> **EXERCISE AIM**:
From the entries that follow, reproduce exactly and only the lines from the line with "Reconstruct this image" to the line with "EM = F(8.1, 23.8, 14.5)", endpoints included.

*** RECORDS SUPPLIED ***

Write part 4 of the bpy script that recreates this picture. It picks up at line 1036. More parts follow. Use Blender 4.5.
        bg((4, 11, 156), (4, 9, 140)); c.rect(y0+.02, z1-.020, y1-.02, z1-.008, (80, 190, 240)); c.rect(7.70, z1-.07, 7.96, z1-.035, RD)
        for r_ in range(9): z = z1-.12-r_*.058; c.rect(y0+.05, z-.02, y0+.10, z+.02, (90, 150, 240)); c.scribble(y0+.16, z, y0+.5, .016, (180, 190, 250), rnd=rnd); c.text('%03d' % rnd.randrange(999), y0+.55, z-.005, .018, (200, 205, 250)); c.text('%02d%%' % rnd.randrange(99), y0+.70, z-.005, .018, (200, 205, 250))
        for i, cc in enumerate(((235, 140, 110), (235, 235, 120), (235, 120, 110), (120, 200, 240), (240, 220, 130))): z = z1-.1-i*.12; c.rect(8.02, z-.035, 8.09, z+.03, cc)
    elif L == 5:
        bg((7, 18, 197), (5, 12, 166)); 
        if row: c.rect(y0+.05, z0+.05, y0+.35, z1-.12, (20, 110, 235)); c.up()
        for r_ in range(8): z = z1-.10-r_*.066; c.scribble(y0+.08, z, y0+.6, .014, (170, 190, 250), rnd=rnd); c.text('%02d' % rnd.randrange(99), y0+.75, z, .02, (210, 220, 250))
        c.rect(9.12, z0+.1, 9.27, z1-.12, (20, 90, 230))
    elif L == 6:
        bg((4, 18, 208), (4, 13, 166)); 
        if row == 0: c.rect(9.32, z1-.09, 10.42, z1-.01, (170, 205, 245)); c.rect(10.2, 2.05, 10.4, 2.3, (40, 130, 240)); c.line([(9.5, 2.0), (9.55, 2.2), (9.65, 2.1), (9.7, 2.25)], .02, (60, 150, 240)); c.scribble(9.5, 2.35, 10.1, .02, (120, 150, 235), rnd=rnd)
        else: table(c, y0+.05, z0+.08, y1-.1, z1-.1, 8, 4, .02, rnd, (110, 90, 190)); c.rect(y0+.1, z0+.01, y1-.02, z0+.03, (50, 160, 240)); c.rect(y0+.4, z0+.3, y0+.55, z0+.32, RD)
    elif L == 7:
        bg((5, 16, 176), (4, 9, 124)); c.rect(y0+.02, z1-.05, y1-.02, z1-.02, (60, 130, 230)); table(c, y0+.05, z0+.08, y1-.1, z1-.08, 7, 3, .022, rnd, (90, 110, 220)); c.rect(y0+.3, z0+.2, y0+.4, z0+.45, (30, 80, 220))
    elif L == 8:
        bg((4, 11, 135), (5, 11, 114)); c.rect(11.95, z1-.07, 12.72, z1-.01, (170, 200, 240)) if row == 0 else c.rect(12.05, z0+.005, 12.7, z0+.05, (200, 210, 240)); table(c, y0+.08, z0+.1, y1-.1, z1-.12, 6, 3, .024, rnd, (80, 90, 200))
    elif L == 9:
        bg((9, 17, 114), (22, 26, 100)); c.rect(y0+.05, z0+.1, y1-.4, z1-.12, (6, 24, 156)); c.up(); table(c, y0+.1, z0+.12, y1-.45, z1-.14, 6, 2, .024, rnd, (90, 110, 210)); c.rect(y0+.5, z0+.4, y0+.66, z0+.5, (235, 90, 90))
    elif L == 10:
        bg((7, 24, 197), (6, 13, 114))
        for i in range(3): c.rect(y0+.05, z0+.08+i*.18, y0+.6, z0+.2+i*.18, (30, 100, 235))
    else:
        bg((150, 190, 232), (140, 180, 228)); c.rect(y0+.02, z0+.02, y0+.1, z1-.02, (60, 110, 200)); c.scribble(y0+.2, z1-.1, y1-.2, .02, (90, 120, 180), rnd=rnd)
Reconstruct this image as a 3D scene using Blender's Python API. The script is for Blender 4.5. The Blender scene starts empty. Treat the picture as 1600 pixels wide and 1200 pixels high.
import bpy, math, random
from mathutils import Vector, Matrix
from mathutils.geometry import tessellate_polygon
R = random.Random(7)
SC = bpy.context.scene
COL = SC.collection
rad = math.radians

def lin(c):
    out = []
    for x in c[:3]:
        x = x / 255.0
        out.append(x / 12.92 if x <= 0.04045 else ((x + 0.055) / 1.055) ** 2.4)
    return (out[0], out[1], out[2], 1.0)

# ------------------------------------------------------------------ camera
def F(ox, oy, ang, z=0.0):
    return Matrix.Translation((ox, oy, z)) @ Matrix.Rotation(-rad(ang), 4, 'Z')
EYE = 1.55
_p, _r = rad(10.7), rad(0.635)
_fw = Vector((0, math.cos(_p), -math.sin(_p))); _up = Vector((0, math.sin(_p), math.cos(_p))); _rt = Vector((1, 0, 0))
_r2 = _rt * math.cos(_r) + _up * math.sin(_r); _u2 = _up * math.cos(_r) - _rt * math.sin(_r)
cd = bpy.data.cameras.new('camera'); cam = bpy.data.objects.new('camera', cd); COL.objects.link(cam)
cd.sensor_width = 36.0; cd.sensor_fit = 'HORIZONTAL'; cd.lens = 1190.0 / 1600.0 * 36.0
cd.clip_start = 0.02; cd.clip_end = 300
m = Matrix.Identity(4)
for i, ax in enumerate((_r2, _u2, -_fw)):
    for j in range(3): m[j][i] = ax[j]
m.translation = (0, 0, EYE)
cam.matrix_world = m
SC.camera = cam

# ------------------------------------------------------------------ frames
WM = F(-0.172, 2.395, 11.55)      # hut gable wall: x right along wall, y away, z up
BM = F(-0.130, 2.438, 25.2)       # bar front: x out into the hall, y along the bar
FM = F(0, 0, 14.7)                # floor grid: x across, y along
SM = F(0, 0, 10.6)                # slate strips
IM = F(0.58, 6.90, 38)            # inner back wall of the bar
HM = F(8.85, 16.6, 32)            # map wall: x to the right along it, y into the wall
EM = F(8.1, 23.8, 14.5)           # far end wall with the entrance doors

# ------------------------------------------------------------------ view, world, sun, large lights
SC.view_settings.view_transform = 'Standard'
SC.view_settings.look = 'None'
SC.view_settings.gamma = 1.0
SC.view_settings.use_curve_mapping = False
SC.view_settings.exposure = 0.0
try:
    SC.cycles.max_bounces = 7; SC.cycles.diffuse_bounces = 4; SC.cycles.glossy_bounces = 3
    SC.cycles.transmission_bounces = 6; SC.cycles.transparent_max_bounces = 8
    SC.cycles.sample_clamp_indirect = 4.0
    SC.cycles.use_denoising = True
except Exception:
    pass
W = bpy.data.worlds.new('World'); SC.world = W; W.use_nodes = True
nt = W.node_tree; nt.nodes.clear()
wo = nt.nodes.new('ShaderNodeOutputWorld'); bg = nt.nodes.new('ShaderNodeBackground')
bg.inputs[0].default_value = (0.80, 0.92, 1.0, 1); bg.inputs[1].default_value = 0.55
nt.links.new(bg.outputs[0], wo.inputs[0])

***

> **RESULT FOR THIS EXERCISE**:
Reconstruct this image as a 3D scene using Blender's Python API. The script is for Blender 4.5. The Blender scene starts empty. Treat the picture as 1600 pixels wide and 1200 pixels high.
import bpy, math, random
from mathutils import Vector, Matrix
from mathutils.geometry import tessellate_polygon
R = random.Random(7)
SC = bpy.context.scene
COL = SC.collection
rad = math.radians

def lin(c):
    out = []
    for x in c[:3]:
        x = x / 255.0
        out.append(x / 12.92 if x <= 0.04045 else ((x + 0.055) / 1.055) ** 2.4)
    return (out[0], out[1], out[2], 1.0)

# ------------------------------------------------------------------ camera
def F(ox, oy, ang, z=0.0):
    return Matrix.Translation((ox, oy, z)) @ Matrix.Rotation(-rad(ang), 4, 'Z')
EYE = 1.55
_p, _r = rad(10.7), rad(0.635)
_fw = Vector((0, math.cos(_p), -math.sin(_p))); _up = Vector((0, math.sin(_p), math.cos(_p))); _rt = Vector((1, 0, 0))
_r2 = _rt * math.cos(_r) + _up * math.sin(_r); _u2 = _up * math.cos(_r) - _rt * math.sin(_r)
cd = bpy.data.cameras.new('camera'); cam = bpy.data.objects.new('camera', cd); COL.objects.link(cam)
cd.sensor_width = 36.0; cd.sensor_fit = 'HORIZONTAL'; cd.lens = 1190.0 / 1600.0 * 36.0
cd.clip_start = 0.02; cd.clip_end = 300
m = Matrix.Identity(4)
for i, ax in enumerate((_r2, _u2, -_fw)):
    for j in range(3): m[j][i] = ax[j]
m.translation = (0, 0, EYE)
cam.matrix_world = m
SC.camera = cam

# ------------------------------------------------------------------ frames
WM = F(-0.172, 2.395, 11.55)      # hut gable wall: x right along wall, y away, z up
BM = F(-0.130, 2.438, 25.2)       # bar front: x out into the hall, y along the bar
FM = F(0, 0, 14.7)                # floor grid: x across, y along
SM = F(0, 0, 10.6)                # slate strips
IM = F(0.58, 6.90, 38)            # inner back wall of the bar
HM = F(8.85, 16.6, 32)            # map wall: x to the right along it, y into the wall
EM = F(8.1, 23.8, 14.5)           # far end wall with the entrance doors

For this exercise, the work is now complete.